John Thomas Scopes (August 3, 1900 – October 21, 1970) was a teacher in Dayton, Tennessee, who was charged on May 5, 1925, with violating Tennessee's Butler Act, which prohibited the teaching of evolution in Tennessee schools. He was tried in a case known as the Scopes Trial, in which he was found guilty and fined $100.

Early life

Scopes was born in 1900 to Thomas Scopes and Mary Alva Brown on a farm in Paducah, Kentucky, the fifth child and only son.[1] The family moved to Danville, Illinois when he was a teenager. In 1917, he moved to Salem, Illinois where he was a member of the class of 1919 at Salem High School.[2] He attended the University of Illinois for a short time before leaving for health reasons.
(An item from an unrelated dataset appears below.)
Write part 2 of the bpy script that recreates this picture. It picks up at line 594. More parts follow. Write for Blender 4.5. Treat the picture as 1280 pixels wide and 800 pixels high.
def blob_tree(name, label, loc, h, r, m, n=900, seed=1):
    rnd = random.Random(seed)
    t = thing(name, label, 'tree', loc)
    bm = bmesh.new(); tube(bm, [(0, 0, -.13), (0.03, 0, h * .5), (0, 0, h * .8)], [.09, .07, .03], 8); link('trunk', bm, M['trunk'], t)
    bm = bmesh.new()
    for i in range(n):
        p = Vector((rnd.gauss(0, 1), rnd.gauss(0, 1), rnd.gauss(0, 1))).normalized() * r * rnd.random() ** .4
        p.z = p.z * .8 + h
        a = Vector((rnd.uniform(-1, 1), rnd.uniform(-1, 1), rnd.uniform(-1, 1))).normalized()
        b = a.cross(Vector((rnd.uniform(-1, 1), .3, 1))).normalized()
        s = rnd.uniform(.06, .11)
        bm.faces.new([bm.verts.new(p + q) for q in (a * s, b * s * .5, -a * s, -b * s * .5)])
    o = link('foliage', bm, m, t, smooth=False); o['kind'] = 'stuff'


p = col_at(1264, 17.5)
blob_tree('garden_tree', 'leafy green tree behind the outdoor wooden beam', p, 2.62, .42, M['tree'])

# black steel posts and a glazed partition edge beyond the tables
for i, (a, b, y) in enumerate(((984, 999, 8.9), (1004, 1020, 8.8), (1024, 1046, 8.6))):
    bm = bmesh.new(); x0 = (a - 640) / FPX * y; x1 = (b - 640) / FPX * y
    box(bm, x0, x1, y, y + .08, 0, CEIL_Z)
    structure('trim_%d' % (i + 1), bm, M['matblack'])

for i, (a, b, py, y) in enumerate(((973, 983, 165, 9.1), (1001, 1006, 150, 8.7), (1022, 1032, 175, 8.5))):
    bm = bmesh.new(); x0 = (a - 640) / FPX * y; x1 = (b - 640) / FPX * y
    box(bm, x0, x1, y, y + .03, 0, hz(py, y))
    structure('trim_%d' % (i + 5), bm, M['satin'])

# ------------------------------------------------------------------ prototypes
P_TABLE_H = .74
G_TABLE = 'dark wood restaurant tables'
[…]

He earned a degree at the University of Kentucky in 1924, with a major in law and a minor in geology.[3] Scopes moved to Dayton where he took a job as the Rhea County High School's football coach and occasionally filled in as a substitute teacher when regular members of the staff were off work.[4]

Trial

Scopes's involvement in the so-called Scopes Monkey Trial came about after the American Civil Liberties Union (ACLU) announced that it would finance a test case challenging the constitutionality of the Butler Act if they could find a Tennessee teacher who was willing to act as a defendant.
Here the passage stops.